Thursday, April 1, 2010

hab-a-looc


Hab-a-looc, that's coolabah backwards!
My cask wine days are over but far from forgotten. I vividly recall many a goon hoon up to the Sunnybank for movie marathons with nothing more than my cardboard briefcase, a pocket full of lint, pipe and some markers, on the hunt to get the fingers dipped in some honey.
You might be saying to yourself.."So. Fuck off and post something decent for once".

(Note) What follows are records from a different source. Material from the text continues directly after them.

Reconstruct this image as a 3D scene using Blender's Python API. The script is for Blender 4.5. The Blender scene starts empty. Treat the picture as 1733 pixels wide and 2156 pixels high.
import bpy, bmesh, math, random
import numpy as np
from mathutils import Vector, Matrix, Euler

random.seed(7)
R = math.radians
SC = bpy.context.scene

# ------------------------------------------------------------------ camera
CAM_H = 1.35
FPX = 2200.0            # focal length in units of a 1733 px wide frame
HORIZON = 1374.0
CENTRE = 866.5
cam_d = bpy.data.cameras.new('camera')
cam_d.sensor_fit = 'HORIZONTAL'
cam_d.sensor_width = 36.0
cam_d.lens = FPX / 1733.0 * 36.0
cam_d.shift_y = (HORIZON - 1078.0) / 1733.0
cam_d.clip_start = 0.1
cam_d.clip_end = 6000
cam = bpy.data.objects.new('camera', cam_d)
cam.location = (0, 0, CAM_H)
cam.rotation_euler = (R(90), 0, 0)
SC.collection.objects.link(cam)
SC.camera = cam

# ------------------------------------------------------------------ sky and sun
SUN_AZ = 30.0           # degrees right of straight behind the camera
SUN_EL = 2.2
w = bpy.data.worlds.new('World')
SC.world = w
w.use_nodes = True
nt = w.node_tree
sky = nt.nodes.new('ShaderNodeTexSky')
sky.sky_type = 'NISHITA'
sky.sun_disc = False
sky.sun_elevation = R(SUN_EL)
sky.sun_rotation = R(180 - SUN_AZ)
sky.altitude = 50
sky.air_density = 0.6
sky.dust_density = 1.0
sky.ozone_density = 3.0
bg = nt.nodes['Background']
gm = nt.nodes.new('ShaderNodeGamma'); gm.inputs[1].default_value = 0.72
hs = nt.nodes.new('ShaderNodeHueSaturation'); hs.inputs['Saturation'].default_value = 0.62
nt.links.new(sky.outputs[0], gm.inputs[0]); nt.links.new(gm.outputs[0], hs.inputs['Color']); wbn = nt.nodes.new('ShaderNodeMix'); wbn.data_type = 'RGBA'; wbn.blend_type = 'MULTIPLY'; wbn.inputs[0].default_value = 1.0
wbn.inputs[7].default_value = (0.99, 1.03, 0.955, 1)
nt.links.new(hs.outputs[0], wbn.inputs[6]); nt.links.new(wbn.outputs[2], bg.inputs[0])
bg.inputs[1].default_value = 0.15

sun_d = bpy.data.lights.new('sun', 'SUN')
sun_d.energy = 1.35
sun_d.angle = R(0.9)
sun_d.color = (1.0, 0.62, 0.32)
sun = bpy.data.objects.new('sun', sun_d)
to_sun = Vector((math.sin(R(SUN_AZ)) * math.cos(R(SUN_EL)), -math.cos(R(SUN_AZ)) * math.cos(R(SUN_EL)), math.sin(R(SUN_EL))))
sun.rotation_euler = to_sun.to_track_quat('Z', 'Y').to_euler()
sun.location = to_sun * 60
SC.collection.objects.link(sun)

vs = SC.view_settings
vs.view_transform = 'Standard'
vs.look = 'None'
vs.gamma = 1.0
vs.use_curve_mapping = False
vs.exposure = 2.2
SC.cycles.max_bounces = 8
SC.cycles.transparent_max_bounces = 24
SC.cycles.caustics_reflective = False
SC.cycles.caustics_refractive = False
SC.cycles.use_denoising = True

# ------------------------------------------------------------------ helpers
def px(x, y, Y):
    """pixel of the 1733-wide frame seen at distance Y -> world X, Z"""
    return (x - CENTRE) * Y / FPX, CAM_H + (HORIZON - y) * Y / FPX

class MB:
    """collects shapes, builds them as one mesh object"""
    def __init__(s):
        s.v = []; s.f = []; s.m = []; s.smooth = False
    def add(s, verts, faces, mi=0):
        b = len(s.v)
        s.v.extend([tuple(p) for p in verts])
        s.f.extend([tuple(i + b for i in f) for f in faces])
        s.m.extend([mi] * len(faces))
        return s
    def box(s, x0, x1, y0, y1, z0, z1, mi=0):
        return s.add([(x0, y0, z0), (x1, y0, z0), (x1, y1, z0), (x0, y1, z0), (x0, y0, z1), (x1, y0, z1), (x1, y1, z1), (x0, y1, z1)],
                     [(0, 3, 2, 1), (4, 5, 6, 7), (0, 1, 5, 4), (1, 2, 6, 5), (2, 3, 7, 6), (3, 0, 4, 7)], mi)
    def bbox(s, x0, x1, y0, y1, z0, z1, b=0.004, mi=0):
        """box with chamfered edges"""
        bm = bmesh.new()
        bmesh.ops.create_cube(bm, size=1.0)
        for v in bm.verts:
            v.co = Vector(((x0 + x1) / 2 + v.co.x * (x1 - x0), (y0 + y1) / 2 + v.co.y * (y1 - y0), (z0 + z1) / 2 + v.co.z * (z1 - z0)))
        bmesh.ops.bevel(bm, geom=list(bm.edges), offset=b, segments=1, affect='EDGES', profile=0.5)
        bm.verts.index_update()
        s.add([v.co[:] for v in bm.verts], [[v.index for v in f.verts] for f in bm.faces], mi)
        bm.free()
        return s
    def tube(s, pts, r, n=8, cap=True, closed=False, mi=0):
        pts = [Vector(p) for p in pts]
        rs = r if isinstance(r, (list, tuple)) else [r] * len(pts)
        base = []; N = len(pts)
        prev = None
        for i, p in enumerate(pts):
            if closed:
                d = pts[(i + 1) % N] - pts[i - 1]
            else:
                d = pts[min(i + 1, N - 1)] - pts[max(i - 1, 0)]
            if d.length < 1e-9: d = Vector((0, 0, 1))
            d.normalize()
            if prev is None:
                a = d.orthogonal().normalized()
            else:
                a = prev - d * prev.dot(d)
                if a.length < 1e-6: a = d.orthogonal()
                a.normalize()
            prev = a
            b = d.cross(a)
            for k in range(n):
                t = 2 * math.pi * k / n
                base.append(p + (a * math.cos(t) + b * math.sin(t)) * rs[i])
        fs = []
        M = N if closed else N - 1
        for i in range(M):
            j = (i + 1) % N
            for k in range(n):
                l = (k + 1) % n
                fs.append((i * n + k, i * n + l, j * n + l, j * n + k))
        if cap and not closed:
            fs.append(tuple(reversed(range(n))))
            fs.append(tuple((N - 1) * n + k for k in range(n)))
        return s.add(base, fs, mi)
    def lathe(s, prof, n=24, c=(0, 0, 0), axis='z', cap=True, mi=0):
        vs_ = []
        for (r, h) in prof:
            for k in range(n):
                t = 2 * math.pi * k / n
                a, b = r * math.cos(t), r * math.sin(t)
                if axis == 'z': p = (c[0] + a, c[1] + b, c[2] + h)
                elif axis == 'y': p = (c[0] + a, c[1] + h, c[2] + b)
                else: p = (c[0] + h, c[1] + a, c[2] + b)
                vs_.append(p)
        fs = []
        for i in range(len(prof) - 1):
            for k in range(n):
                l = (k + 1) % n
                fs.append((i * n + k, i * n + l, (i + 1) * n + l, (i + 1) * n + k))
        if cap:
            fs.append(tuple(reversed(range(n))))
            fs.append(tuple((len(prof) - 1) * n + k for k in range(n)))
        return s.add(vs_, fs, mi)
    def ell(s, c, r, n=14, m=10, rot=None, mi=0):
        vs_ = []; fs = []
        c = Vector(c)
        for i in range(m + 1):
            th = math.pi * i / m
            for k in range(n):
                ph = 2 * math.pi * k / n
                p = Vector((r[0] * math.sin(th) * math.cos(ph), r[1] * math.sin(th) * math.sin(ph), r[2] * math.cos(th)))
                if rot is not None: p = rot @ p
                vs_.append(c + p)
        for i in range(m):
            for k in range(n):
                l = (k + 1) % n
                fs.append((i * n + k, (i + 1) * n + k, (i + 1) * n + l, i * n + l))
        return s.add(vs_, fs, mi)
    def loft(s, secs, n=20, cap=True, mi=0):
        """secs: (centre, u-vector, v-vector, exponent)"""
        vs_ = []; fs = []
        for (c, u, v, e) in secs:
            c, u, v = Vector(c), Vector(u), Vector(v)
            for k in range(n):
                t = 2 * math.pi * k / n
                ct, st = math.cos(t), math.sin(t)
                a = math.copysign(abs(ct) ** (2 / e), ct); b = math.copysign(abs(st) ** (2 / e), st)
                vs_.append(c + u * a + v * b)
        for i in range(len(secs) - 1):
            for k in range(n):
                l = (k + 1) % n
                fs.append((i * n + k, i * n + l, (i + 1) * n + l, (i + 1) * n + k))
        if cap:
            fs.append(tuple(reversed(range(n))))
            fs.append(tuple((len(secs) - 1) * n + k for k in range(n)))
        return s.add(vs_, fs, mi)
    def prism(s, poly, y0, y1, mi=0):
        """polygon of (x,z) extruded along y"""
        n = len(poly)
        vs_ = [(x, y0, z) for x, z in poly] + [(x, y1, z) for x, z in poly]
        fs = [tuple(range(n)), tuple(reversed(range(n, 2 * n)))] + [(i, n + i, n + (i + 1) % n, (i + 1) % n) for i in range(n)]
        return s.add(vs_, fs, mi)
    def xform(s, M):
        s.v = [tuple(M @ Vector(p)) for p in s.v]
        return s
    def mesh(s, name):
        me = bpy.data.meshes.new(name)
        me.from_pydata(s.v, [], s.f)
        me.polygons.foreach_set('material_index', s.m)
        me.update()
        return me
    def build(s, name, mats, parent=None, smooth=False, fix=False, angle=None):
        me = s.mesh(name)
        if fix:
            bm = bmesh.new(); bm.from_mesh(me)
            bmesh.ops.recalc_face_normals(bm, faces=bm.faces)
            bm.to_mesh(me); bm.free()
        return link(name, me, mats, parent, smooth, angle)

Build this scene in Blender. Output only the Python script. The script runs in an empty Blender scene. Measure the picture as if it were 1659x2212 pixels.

No! fuck off!..Id like to pay respectos were respectos is due to the bladder in a box. More importantly, it's come to my attention via the ABC News page that my homeboy Thomas Angove, inventor of the wine cask aka (the sack, goon sack, silver pillow, goon bag, bums briefcase, flagon, goon flag) passed away yesterday aged 92. A bums head no longer rests on a pillow made of concrete thanks to Thomas. Chea!

Via ABC News :

The inventor of the wine cask, South Australian Riverland grape grower Thomas Angove, has died in Renmark, aged 92.
Mr Angove revolutionised wine packaging in the 1960s when he created the resealable plastic bag in a cardboard box.
His son, managing director of Angove Wines John Angove, says his father was a great contributor to the wine industry.
"I remember dad coming home with this sort of prototype of a plastic bag inside a cardboard box and I remember thinking to myself and I probably said it to dad 'That's crazy, nobody will buy wine in a plastic bag stuck inside a cardboard box', but in his usual manner he persisted," he said.
"He thought he was onto a good thing and history certainly indicates that he was.
"His commitment and involvement in industry matters and industry bodies and the welfare of the industry overall, as opposed to just Angove family winemakers, was very significant and I think reflects his very broad vision of what the world and life was all about."


Cheap, portable, non leaking tap plus the fact you can get off guts with 3 off your mates are just a few of the many attractive qualities of the cask as a youngster. Utilise your cask, a hills hoist clothes line and you got a good old game of Goon of Fortune (I can taste that fruity lexia just thinking about it) This will get you pussy kids!

Middle aged men getting down with it.